Les chroniqueurs espagnols l’appellent Geronimo Bosco, Bosque, del Bosco, Boss, Bosqui, Hieronymus Bosz ; Vasari lui donne le nom de Bos di Ertoghenbosc et Guicciardini, celui de Girolamo Bosco di Bolduc. Dans le registre de l’Illustre Lieve Vrouwe Broederschap de Bois-le-Duc on a découvert la mention « Hieronimus Aquen als Bosch. » Il conviendrait peut-être d’appeler l’artiste Hieronimus van Aken ou van Aquen. Mais ne vaut-il pas mieux s’en tenir à l’usage et lui conserver ce nom consacré de Jérôme Bosch, dérivé de son habituelle signature : Jheronimus Bosch ? Les critiques récents (Justi, Dollmayr, Gossart) le font naître vers 1450 et l’on est à peu près d’accord pour lui donner comme lieu de naissance Hertogenbosch (Bois-le-Duc) d’où il tira le nom sous lequel il s’est illustré. Toutefois, selon M. Justi, ce nom de Aquen indique une autre origine, et pour lui le maître est né à Aix-la-Chapelle (autrefois Aken ou Aecken, aujourd’hui Aachen). Quelques réminiscences du paysage qui entoure cette ville se remarquent dans le fond du Martyre de sainte Julie, tableau conservé à la galerie impériale de Vienne.

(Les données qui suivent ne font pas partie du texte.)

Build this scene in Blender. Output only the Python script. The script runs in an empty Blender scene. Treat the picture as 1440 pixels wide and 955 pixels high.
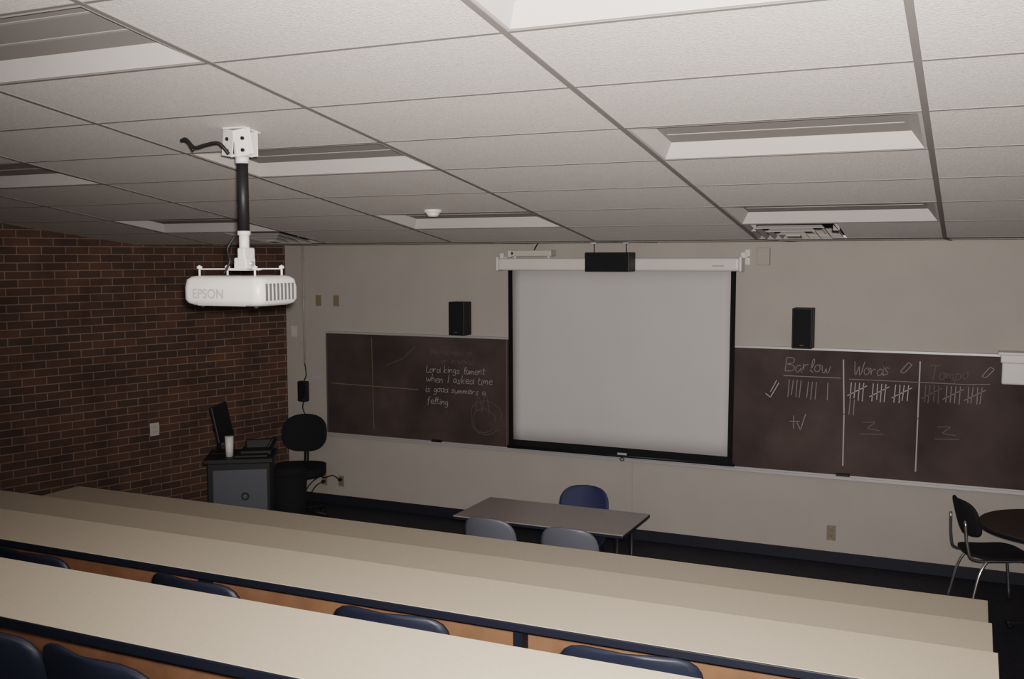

Très célèbre au XVIe et au XVIIe siècle, complaisamment cité et commenté par Vasari (1550), van Waernewyck (1566), van Mander (1604), et Sanderus (1641 et 1669), Jérôme Bosch a trouvé ses plus vifs admirateurs et peut-être ses meilleurs panégyristes en Espagne. De là, sans doute, l’opinion qui veut que Bosch ait « pris le goût de la diablerie dans un séjour qu’il fit à l’Escurial[1] ». Mais à partir d’une certaine date, les comptes de Bois-le-Duc mentionnent sa présence presque

  1. Orlandi. Abecedario, cité par M. Gossart, dans son Jheronimus Bosh, Lille, imprimerie centrale du Nord, 1907, p. 28.